▼▼▼

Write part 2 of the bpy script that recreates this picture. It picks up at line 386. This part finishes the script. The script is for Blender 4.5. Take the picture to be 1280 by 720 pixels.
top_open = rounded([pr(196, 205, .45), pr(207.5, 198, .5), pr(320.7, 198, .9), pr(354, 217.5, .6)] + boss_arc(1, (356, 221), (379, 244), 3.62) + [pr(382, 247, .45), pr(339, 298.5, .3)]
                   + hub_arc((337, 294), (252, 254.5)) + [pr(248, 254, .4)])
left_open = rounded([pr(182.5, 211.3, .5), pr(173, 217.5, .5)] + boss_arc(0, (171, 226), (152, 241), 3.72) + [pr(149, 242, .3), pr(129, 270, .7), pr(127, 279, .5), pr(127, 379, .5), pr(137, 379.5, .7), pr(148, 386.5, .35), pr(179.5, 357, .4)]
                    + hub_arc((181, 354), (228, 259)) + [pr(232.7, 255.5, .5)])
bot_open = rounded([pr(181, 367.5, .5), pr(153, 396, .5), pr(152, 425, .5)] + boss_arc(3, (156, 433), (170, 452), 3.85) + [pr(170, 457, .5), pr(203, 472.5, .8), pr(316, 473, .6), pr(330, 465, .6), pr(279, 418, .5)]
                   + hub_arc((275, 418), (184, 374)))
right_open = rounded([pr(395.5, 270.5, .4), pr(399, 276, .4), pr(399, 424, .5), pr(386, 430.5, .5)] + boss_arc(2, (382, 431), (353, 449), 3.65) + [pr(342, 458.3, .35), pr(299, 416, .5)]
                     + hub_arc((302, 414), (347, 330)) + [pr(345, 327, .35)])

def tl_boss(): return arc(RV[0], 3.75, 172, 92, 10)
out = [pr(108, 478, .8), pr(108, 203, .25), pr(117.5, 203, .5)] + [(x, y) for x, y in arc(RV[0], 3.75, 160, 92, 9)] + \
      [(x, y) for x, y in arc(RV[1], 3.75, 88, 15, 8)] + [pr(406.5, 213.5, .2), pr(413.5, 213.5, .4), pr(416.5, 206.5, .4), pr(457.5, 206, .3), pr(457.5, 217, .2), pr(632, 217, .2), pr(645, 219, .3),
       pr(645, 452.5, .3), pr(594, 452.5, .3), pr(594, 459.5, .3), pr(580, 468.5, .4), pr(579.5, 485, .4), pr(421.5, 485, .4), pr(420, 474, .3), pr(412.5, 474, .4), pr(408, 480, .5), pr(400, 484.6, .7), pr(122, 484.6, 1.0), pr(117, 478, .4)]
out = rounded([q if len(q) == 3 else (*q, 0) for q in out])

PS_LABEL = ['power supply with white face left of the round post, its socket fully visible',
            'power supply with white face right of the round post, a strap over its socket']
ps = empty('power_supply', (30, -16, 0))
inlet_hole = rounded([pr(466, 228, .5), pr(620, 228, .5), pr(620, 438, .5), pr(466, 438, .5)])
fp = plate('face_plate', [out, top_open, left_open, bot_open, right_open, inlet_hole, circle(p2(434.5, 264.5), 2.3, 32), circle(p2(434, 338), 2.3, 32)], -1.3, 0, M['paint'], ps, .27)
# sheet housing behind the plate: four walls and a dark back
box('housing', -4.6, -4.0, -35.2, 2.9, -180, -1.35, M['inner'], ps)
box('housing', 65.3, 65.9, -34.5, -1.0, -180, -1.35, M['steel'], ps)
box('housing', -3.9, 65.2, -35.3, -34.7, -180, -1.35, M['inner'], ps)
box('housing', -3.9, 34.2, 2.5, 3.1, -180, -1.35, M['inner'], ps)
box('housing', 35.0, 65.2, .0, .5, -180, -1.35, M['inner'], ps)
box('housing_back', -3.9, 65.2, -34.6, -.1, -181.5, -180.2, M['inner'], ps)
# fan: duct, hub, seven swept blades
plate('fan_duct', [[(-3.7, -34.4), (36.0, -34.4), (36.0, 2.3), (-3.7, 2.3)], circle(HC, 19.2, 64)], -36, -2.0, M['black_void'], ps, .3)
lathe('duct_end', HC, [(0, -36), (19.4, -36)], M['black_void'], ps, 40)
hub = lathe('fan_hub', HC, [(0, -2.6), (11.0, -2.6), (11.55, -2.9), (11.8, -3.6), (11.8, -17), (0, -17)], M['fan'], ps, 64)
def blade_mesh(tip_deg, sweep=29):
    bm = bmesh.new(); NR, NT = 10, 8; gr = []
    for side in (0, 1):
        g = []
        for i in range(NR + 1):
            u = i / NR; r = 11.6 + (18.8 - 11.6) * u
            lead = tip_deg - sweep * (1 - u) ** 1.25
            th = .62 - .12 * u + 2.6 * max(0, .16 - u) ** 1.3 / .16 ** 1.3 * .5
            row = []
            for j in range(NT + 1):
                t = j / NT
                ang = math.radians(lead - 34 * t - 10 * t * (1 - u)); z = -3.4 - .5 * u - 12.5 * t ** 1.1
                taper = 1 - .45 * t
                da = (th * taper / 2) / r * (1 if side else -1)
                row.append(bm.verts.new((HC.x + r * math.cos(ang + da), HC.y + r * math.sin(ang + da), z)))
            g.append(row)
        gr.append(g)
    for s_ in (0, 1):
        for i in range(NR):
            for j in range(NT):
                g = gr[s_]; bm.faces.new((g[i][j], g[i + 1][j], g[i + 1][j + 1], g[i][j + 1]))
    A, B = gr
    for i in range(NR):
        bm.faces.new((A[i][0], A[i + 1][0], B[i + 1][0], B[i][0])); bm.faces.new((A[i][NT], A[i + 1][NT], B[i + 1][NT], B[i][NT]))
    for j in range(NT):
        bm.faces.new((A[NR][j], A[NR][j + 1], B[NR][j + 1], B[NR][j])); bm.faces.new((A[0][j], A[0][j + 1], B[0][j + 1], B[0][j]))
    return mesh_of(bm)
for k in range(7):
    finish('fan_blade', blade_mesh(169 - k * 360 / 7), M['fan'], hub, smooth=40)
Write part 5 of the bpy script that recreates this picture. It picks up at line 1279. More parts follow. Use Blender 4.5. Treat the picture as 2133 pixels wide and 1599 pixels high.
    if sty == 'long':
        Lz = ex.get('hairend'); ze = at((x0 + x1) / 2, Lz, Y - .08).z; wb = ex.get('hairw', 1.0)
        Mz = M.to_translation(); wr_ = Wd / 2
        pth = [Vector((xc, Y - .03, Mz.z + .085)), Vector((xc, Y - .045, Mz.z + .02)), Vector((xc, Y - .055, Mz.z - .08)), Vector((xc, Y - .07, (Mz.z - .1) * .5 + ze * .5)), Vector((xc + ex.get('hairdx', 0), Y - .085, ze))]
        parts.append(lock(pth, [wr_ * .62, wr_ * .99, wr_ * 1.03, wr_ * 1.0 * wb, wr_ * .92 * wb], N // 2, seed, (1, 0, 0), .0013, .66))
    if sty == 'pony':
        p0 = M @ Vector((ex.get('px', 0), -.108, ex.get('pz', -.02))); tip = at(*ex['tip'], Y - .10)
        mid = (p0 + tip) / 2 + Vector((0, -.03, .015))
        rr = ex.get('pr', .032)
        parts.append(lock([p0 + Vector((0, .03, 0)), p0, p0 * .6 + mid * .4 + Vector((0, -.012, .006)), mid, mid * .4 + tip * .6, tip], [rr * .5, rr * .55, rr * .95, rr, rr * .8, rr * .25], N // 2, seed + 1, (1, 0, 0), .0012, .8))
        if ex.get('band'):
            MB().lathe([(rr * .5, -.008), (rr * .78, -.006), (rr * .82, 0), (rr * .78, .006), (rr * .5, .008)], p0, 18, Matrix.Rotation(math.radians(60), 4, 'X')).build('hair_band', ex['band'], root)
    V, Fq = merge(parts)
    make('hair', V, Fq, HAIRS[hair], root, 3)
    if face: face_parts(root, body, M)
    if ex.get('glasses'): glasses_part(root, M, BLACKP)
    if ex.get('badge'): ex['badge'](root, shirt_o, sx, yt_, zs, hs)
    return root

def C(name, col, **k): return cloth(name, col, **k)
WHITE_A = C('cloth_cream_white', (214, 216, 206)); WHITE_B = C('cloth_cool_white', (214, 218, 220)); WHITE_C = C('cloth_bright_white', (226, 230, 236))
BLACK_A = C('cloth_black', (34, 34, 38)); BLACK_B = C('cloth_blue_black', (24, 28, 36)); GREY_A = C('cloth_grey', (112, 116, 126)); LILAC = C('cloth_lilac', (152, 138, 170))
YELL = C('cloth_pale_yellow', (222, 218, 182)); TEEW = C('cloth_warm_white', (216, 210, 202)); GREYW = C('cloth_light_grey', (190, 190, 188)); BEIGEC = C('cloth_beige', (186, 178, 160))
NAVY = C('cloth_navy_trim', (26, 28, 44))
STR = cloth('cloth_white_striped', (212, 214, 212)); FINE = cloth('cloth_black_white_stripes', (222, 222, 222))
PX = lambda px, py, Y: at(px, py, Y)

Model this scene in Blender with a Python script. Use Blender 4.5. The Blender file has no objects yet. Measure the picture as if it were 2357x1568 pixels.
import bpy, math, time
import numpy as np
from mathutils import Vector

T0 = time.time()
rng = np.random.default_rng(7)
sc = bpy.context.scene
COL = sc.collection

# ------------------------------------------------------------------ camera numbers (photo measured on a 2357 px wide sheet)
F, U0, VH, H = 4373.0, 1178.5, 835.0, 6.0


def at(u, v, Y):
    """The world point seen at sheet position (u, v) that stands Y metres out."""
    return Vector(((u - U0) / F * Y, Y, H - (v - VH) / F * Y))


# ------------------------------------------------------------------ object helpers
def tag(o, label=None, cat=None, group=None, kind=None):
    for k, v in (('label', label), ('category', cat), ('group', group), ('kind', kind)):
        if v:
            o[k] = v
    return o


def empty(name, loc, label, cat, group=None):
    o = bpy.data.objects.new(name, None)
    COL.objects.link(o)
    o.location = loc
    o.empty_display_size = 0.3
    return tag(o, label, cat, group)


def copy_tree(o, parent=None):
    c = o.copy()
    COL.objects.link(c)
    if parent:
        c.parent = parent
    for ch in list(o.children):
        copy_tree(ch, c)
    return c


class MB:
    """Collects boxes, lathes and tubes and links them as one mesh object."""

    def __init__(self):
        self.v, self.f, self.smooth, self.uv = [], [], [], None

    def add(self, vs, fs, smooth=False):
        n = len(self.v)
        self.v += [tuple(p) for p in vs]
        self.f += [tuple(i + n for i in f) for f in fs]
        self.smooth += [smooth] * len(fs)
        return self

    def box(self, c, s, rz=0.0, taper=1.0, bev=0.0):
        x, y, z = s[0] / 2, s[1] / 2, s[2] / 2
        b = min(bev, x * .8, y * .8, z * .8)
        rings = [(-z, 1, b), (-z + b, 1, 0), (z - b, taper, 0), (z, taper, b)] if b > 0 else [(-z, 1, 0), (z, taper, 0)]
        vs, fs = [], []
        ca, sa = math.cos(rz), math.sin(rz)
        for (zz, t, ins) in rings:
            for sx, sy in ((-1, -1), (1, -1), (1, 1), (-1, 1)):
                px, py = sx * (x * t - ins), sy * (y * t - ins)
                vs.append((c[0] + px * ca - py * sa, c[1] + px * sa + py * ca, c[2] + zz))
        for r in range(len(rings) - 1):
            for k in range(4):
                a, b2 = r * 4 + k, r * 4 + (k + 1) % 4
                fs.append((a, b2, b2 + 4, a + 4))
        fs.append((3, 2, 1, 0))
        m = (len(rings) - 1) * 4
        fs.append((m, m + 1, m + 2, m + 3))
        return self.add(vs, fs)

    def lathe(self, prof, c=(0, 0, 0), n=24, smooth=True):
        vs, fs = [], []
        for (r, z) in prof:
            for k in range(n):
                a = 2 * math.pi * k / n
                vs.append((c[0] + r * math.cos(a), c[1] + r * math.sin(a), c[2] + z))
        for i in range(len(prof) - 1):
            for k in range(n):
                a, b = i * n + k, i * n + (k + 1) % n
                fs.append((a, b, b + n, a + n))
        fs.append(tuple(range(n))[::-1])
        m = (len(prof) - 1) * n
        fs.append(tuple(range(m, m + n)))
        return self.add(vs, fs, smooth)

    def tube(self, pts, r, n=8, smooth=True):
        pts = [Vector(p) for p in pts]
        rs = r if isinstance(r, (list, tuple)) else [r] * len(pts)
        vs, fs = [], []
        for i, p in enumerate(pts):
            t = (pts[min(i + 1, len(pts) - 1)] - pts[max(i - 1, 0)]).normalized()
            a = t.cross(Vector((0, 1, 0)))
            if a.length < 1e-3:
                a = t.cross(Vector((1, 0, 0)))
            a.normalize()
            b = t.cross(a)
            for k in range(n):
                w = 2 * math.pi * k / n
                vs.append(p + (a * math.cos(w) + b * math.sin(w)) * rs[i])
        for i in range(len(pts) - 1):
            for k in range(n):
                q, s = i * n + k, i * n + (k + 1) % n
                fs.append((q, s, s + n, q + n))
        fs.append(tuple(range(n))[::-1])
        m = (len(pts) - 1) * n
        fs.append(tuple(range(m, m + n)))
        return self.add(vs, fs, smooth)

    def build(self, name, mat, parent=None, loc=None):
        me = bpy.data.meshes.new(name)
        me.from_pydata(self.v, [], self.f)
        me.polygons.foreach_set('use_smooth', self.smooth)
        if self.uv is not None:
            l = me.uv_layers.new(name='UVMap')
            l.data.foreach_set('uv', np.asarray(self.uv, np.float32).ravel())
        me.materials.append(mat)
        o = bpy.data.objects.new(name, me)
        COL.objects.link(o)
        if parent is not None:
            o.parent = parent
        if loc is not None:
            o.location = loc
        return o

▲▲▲

### Aim of the task:
Of all the entries above, repeat only the lines from the line that has "Model this scene" to the line that has "return Vector(((u - U0)", both lines included, exactly.

### Result for this task:
Model this scene in Blender with a Python script. Use Blender 4.5. The Blender file has no objects yet. Measure the picture as if it were 2357x1568 pixels.
import bpy, math, time
import numpy as np
from mathutils import Vector

T0 = time.time()
rng = np.random.default_rng(7)
sc = bpy.context.scene
COL = sc.collection

# ------------------------------------------------------------------ camera numbers (photo measured on a 2357 px wide sheet)
F, U0, VH, H = 4373.0, 1178.5, 835.0, 6.0


def at(u, v, Y):
    """The world point seen at sheet position (u, v) that stands Y metres out."""
    return Vector(((u - U0) / F * Y, Y, H - (v - VH) / F * Y))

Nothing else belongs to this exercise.